Sadarlah wahai engkau yang lalai..! Ketahuilah bahwa engkau menyia-nyiakan detik waktu berharga umurmu…!
Muhamad Ibn Hâtim at-Turmudzi berkata, “Modalmu adalah hati dan waktumu. Hatimu telah tersibukkan dengan prasangka-prasangka dan waktumu habis mengerjakan yang bukan urusanmu. Maka bilakah akan beruntung orang yang kehabisan modalnya?!”
Wahai engkau yang menyia-nyiakan umur dalam nikmat hawa nafsu… telah engkau fanakan hari-harimu membuntuti syahwat… Tidakkah pernah engkau dengar kisah kaum yang tidak melalui hari-harinya tanpa bertasbih, berzikir dan berbuat saleh…?!
Benar… mereka adalah kaum penikmat ketaatan… Amat berbeda antara dua kenikmatan: kelezatan ahli ketaatan dan kelezatan ahli dosa dan syahwat…
Kelompok pertama adalah kelezatan hakiki… pelakunya mendapat nikmat kelezatan di dunia dan akhirat… sedang kelompok kedua adalah kelezatan fana… yang membutakan mata pelakunya dari kelezatan hakiki…
Di antara berita orang-orang saleh dalam hal ini:
Datang seorang lelaki kepada Amir Ibn Abdu Qois dan berkata kepadanya, “Berbincanglah denganku!” Amir menjawab, “Peganglah matahari!” [1]
Yang lebih menakjubkan, orang-orang mengunjungi sebagian ulama salaf menjelang kematiannya dan dia sedang salat. Ketika diajak bicara, dia berkata, “Sekarang tengah terbentang catatan amalku.”
Wahai engkau yang disibukkan dengan permainan… dan terjerumus dalam hawa nafsu… renungkan kisah orang-orang saleh… itu membuat hati menjadi bersih dan memotivasi untuk melakukan ketaatan…
Isilah hari-harimu –wahai engkau yang berbuat dosa- dengan ketaatan… segera manfaatkan jam-jam dari umurmu… begitu cepat ajal datang mengejutkan dan kecelakaan yang menyinggahimu… meratapi saat-saat lalai dan menyesali hari-hari yang tersia-siakan!
(Syair) :
Manusia dalam kelalaian dan kematian membangunkan mereka
Mereka tidak terjaga hingga usia tak lagi tersisa
Sanak saudara berkumpul mengantar kepembaringannya
Menyaksikan prosesi penguburannya
Lalu kembali pulang kepada mimpi kelalaian mereka
Seolah tak pernah melihat dan menyaksikan kematiannya
Wahai engkau yang berbuat dosa, obati dirimu dengan obat yang manjur dan penawar yang mujarab…!
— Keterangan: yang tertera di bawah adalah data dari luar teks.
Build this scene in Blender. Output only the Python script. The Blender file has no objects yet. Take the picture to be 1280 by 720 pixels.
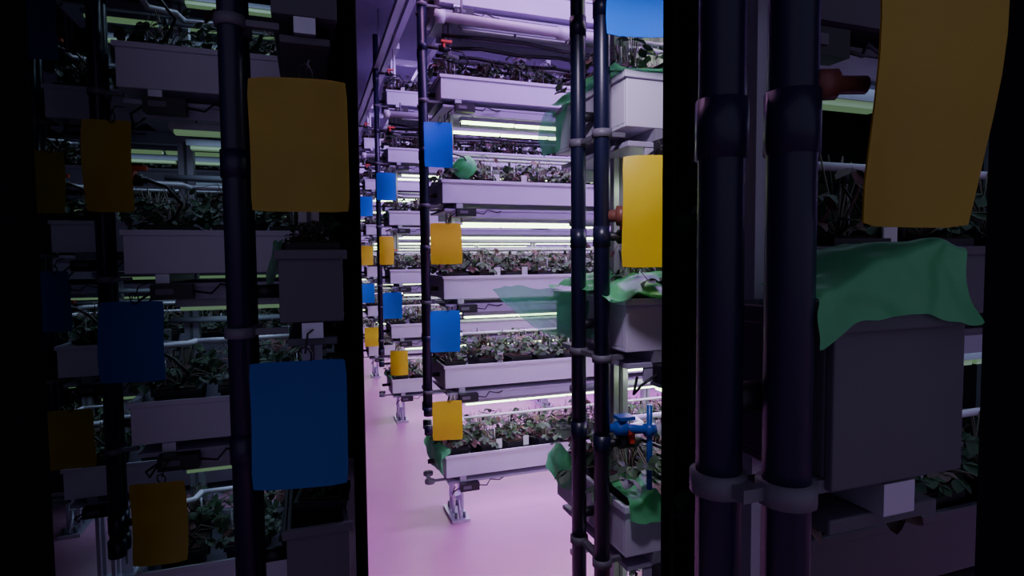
import bpy, math, random
from mathutils import Vector, Matrix, noise
R=random.Random(7)
scene=bpy.context.scene

# ---------------------------------------------------------------- materials
def mat(name,col,rough=.5,var=.12,scale=9.,metal=0.,bump=0.,emis=None,estr=0.,transl=0.,col2=None,spec=.5,clear=0.):
    m=bpy.data.materials.new(name); m.use_nodes=True
    nt=m.node_tree; N=nt.nodes; L=nt.links
    b=N['Principled BSDF']; out=N['Material Output']
    tc=N.new('ShaderNodeTexCoord'); nz=N.new('ShaderNodeTexNoise')
    nz.inputs['Scale'].default_value=scale; nz.inputs['Detail'].default_value=4
    L.new(tc.outputs['Object'],nz.inputs['Vector'])
    mx=N.new('ShaderNodeMix'); mx.data_type='RGBA'
    c2=col2 if col2 else tuple(max(0,c*(1-var*2)) for c in col)
    mx.inputs[6].default_value=(*col,1); mx.inputs[7].default_value=(*c2,1)
    L.new(nz.outputs['Fac'],mx.inputs[0]); L.new(mx.outputs[2],b.inputs['Base Color'])
    b.inputs['Roughness'].default_value=rough; b.inputs['Metallic'].default_value=metal
    b.inputs['Specular IOR Level'].default_value=spec
    if emis:
        b.inputs['Emission Color'].default_value=(*emis,1); b.inputs['Emission Strength'].default_value=estr
    if bump>0:
        bp=N.new('ShaderNodeBump'); bp.inputs['Strength'].default_value=bump; bp.inputs['Distance'].default_value=.01
        L.new(nz.outputs['Fac'],bp.inputs['Height']); L.new(bp.outputs['Normal'],b.inputs['Normal'])
    last=b
    if transl>0:
        t=N.new('ShaderNodeBsdfTranslucent'); L.new(mx.outputs[2],t.inputs['Color'])
        ms=N.new('ShaderNodeMixShader'); ms.inputs[0].default_value=transl
        L.new(last.outputs[0],ms.inputs[1]); L.new(t.outputs[0],ms.inputs[2]); last=ms
    if clear>0:
        t=N.new('ShaderNodeBsdfTransparent'); t.inputs[0].default_value=(.8,1,.88,1)
        ms=N.new('ShaderNodeMixShader'); ms.inputs[0].default_value=clear
        L.new(last.outputs[0],ms.inputs[1]); L.new(t.outputs[0],ms.inputs[2]); last=ms
    L.new(last.outputs[0],out.inputs['Surface'])
    return m
M={}
M['floor']=mat('epoxy_floor',(.80,.36,.58),.33,.12,2.6,bump=.05)
M['trough']=mat('white_pvc_trough',(.76,.70,.88),.42,.06,5)
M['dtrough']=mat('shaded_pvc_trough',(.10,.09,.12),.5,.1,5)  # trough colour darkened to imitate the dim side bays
M['tray']=mat('grey_tray',(.46,.42,.58),.5,.1,6)
M['alu']=mat('aluminium',(.62,.60,.72),.38,.08,20,metal=.6)
M['pipe']=mat('black_pvc',(.009,.011,.042),.35,.1,8)
M['white']=mat('white_pvc',(.74,.70,.82),.35,.05,8)
M['greybar']=mat('grey_lamp_housing',(.40,.40,.48),.4,.08,8)
M['black']=mat('black_plastic',(.012,.012,.018),.45,.1,12)
M['grey']=mat('grey_clamp',(.16,.15,.19),.5,.1,12)
M['soil']=mat('soil',(.06,.022,.02),.9,.3,60,bump=.6)
M['pot']=mat('black_pot',(.014,.012,.020),.5,.1,12)
M['leaf']=mat('strawberry_leaf',(.09,.16,.08),.5,.3,25,col2=(.012,.04,.025),transl=.12)
M['leaf2']=mat('dry_leaf',(.26,.12,.12),.6,.3,25,col2=(.09,.05,.06))
M['stem']=mat('leaf_stem',(.20,.17,.13),.6)
M['tag']=mat('white_label',(.8,.8,.82),.6,.03)
M['red']=mat('orange_red_handle',(.75,.07,.03),.4,.05)
M['brown']=mat('brown_fitting',(.20,.07,.05),.45,.1)
M['bluev']=mat('blue_valve',(.015,.10,.50),.35,.05)
M['blue']=mat('blue_sticky_card',(.004,.19,.85),.45,.06,14,transl=.25,bump=.1)
M['yellow']=mat('yellow_sticky_card',(.95,.84,.02),.45,.0,9,col2=(.80,.58,.02),transl=.35,bump=.1)
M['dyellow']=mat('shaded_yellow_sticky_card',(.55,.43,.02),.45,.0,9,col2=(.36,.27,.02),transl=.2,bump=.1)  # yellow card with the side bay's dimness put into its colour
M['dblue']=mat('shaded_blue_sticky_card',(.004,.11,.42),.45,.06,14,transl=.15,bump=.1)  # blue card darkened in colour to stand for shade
M['green']=mat('green_plastic_film',(.20,.92,.36),.3,.12,12,transl=.45)
M['greenclear']=mat('clear_green_plastic_film',(.14,.75,.35),.3,.12,12,transl=.4,clear=.4)
M['light_block']=mat('light_block_black',(.006,.006,.008),.9,.1,20,spec=.1)  # black of the added sheets that keep the side bays dark
M['wall']=mat('wall_panel',(.48,.40,.64),.6,.06,3)
M['ceil']=mat('ceiling_panel',(.20,.17,.32),.7,.08,2)
M['led']=mat('led_diffuser',(.8,.9,.7),.4,.02,emis=(.68,1.0,.46),estr=10.)
M['leddim']=mat('led_diffuser_dimmed',(.4,.5,.35),.4,.02,emis=(.55,1.0,.5),estr=.14)
M['ledoff']=mat('led_diffuser_off',(.35,.36,.38),.4,.02)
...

Jika ingin keselamatan dekat denganmu… selisihi hawa nafsumu… jika nafsu memerintahmu, lakukan kebalikannya… engkau akan selamat dari keburukan dan dari jebakan nafsu.
Jangan sekali-kali menyerah kepada hawa nafsumu… sudah begitu banyak makhluk yang dibinasakannya… ia senantiasa mengajak kepada berbagai kehendaknya sampai tereksekusi dan kaki tergelincir …
Segala puji bagi Allah –ta’ala-. Salawat dan salam senantiasa tercurah kepada Nabi Muhamad, keluarga dan para sahabatnya…
[1] Maksudnya agar waktu tidak berjalan dan terbuang sia-sia dalam perbincangan.-pent.